** Start of Provided material **

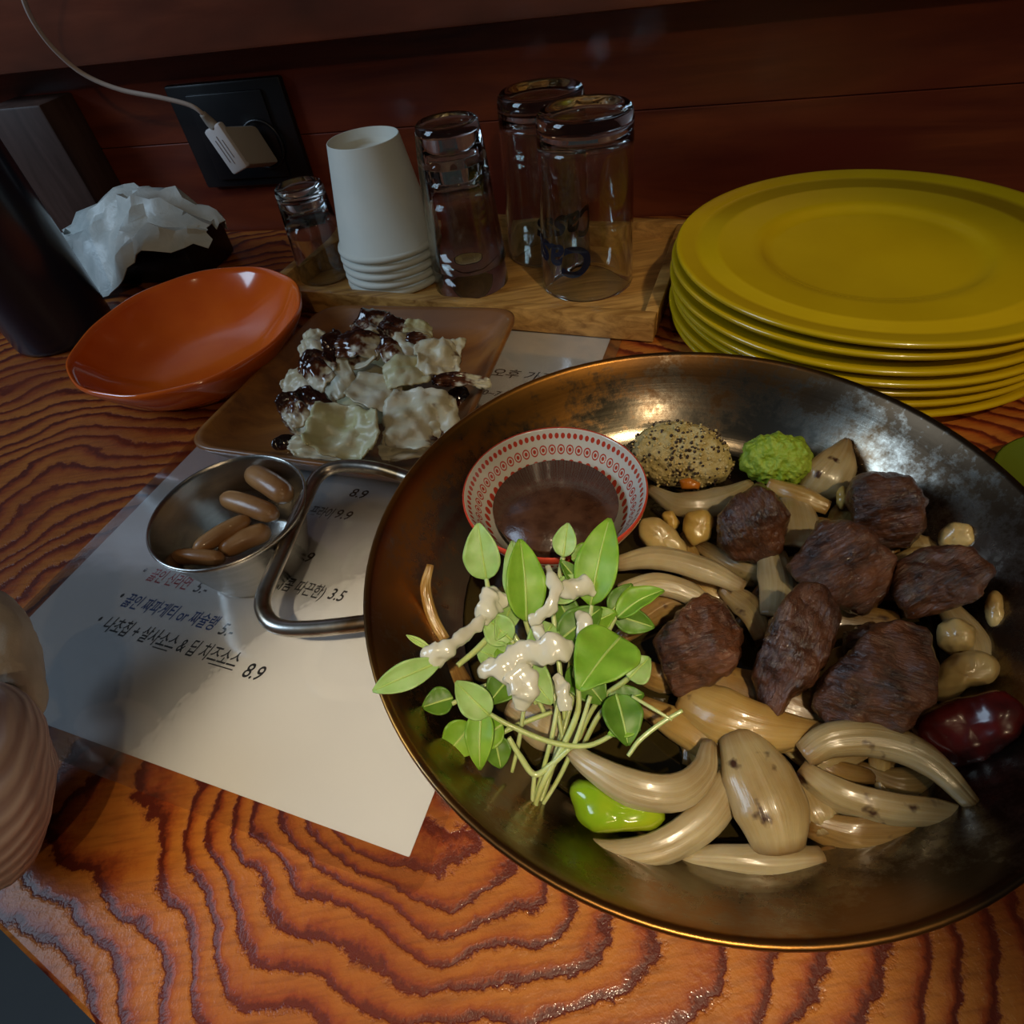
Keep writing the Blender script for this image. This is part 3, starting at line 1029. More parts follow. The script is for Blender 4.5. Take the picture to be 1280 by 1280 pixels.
# ------------------------------------------------------------------ wooden tray with glasses and cups
fr_, fl_ = at(811, 420, 0.003), at(648, 406, 0.003)
tx = (fr_ - fl_).normalized(); tx.z = 0; tx.normalize()
ty = Vector((-tx.y, tx.x, 0))
brk = at(846, 286, 0.012)
tD = (brk - fr_).dot(ty)
tD = max(0.10, min(tD, 0.135))
left = at(368, 345, 0.01)
tW = -(left - fr_).dot(tx)
tray = thing('tray', 'shallow oak tray holding glasses and paper cups', 'tray', fr_ - tx * tW / 2 + ty * tD / 2 - Vector((0, 0, 0.003)))
TO = tray.location.copy()
def tp(u, v, z): return TO + tx * u + ty * v + Vector((0, 0, z))
Zv = Vector((0, 0, 1))
TRB = 0.0012
frame_box('base', MAT['tray'], tray, tp(0, 0, TRB + 0.0025), tx, ty, Zv, tW - 0.006, tD - 0.006, 0.005, 0.0005)
RH = 0.0165
for (u, v, a, b) in ((0, -tD / 2, tW + 0.007, 0.008), (0, tD / 2, tW + 0.007, 0.008)):
    frame_box('rail', MAT['tray'], tray, tp(u, v, TRB + RH / 2), tx, ty, Zv, a, b, RH, 0.0008)
for s in (-1, 1):
    frame_box('rail', MAT['tray'], tray, tp(s * tW / 2, 0, TRB + RH / 2), tx, ty, Zv, 0.008, tD - 0.0085, RH, 0.0008)
TZ = TRB + 0.0052


def wrap_text(body, size, radius_fn, ang0, zc, flip=True, shear=0.2):
    vs, fs = text_mesh(body, size, shear, size * 0.03)
    x0 = (min(v.x for v in vs) + max(v.x for v in vs)) / 2
    out = []
    for v in vs:
        x, y = v.x - x0, v.y
        if flip: x, y = -x, -y
        z = zc + y
        r = radius_fn(z) + 0.00025
        a = ang0 + x / r
        out.append(Vector((r * math.cos(a), r * math.sin(a), z)))
    return out, fs


GH = 0.104
def beer_glass(name, label, base, ang):
    t = thing(name, label, 'glass', base, 'upturned beer glasses on the tray')
    ro = lambda z: 0.0312 + (0.0285 - 0.0312) * (z / GH)
    H = GH
    prof = [(0.0300, 0.0004), (0.0306, 0.0), (0.0312, 0.0006), (ro(H * .3), H * .3), (ro(H * .7), H * .7), (ro(H - .006), H - .006), (ro(H) - .0006, H - .002), (ro(H) - .0026, H), (ro(H) - .006, H - .0006), (ro(H) - .010, H - .003), (0, H - .004),
            (0, H - .013), (ro(H) - .008, H - .0125), (ro(H) - .0032, H - .010), (ro(H * .8) - .0019, H * .8), (ro(H * .4) - .0016, H * .4), (0.0298, 0.003), (0.0300, 0.0004)]
    vs, fs = lathe(prof, 64)
    mk('body', vs, fs, MAT['glass'], t)
    tv, tf = wrap_text('Cass', 0.027, ro, ang, 0.036)
    lt = mk('printed_logo', tv, tf, MAT['glass_ink'], t, smooth=False)
    lt['label'] = 'dark blue upside-down lettering'
    return t


g1 = at(734, 350, TZ)
beer_glass('beer_glass', 'taller-looking front upturned beer glass with dark blue lettering', g1, math.atan2(-g1.y, -g1.x) - 0.75)
g2 = at(683, 300, TZ)
tt = at(675, 110, TZ + GH)
g2 = Vector((tt.x, tt.y, TZ))
beer_glass('beer_glass', 'upturned beer glass standing behind the lettered front glass', g2, math.atan2(-g2.y, -g2.x) + 0.55)


def tumbler(label, base, z):
    t = thing('tumbler', label, 'glass', (base.x, base.y, TZ + z), 'nested upturned tumblers')
    H = 0.086
    nf = 10
    def wob(r, zz, a):
        if r < 0.004: return r, zz
        f = math.cos(nf * a)
        q = max(0, min(1, (zz - 0.030) / 0.02)) * max(0, min(1, (H - 0.004 - zz) / 0.012))
        return r * (1 + 0.022 * f * q), zz
    ro = lambda z: 0.0268 + (0.0198 - 0.0268) * z / H
    prof = [(.0258, .0003), (.0264, 0), (.0268, .0006)] + [(ro(H * q), H * q) for q in (.15, .3, .4, .5, .6, .7, .8, .88, .94)] + [(ro(H) - .0006, H - .001), (ro(H) - .002, H), (ro(H) - .005, H - .001), (0, H - .0015), (0, H - .009), (ro(H) - .006, H - .0085), (ro(H) - .0022, H - .006), (ro(H * .6) - .0012, H * .6), (ro(H * .3) - .0011, H * .3), (.0258, .0003)]
    vs, fs = lathe(prof, 80, wob)
    mk('body', vs, fs, MAT['glass'], t)
    return t


tb = at(590, 352, TZ)
tumbler('lower faceted tumbler, upside down beside the paper cups', tb, 0)
tumbler('upper faceted tumbler stacked upside down over another tumbler', tb, 0.0165)

# small glass at the left end of the tray
sb = at(410, 342, TZ)
t = thing('shot_glass', 'small upturned shot glass left of the paper cups', 'glass', sb)
H = 0.066
prof = [(.0205, .0003), (.0211, 0), (.0215, .0006), (.0195, H * .5), (.0175, H - .004), (.0166, H - .0008), (.015, H), (.011, H - .001), (0, H - .002), (0, H - .012), (.012, H - .0115), (.0155, H - .009), (.0180, H * .5), (.0203, .003), (.0205, .0003)]
vs, fs = lathe(prof, 56)
mk('body', vs, fs, MAT['glass'], t)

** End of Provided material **

_Task directions_
From the first line of the material down to the line containing "return out, fs", inclusive, return each line exactly, skipping any picture.

_Result for this task_
Keep writing the Blender script for this image. This is part 3, starting at line 1029. More parts follow. The script is for Blender 4.5. Take the picture to be 1280 by 1280 pixels.
# ------------------------------------------------------------------ wooden tray with glasses and cups
fr_, fl_ = at(811, 420, 0.003), at(648, 406, 0.003)
tx = (fr_ - fl_).normalized(); tx.z = 0; tx.normalize()
ty = Vector((-tx.y, tx.x, 0))
brk = at(846, 286, 0.012)
tD = (brk - fr_).dot(ty)
tD = max(0.10, min(tD, 0.135))
left = at(368, 345, 0.01)
tW = -(left - fr_).dot(tx)
tray = thing('tray', 'shallow oak tray holding glasses and paper cups', 'tray', fr_ - tx * tW / 2 + ty * tD / 2 - Vector((0, 0, 0.003)))
TO = tray.location.copy()
def tp(u, v, z): return TO + tx * u + ty * v + Vector((0, 0, z))
Zv = Vector((0, 0, 1))
TRB = 0.0012
frame_box('base', MAT['tray'], tray, tp(0, 0, TRB + 0.0025), tx, ty, Zv, tW - 0.006, tD - 0.006, 0.005, 0.0005)
RH = 0.0165
for (u, v, a, b) in ((0, -tD / 2, tW + 0.007, 0.008), (0, tD / 2, tW + 0.007, 0.008)):
    frame_box('rail', MAT['tray'], tray, tp(u, v, TRB + RH / 2), tx, ty, Zv, a, b, RH, 0.0008)
for s in (-1, 1):
    frame_box('rail', MAT['tray'], tray, tp(s * tW / 2, 0, TRB + RH / 2), tx, ty, Zv, 0.008, tD - 0.0085, RH, 0.0008)
TZ = TRB + 0.0052


def wrap_text(body, size, radius_fn, ang0, zc, flip=True, shear=0.2):
    vs, fs = text_mesh(body, size, shear, size * 0.03)
    x0 = (min(v.x for v in vs) + max(v.x for v in vs)) / 2
    out = []
    for v in vs:
        x, y = v.x - x0, v.y
        if flip: x, y = -x, -y
        z = zc + y
        r = radius_fn(z) + 0.00025
        a = ang0 + x / r
        out.append(Vector((r * math.cos(a), r * math.sin(a), z)))
    return out, fs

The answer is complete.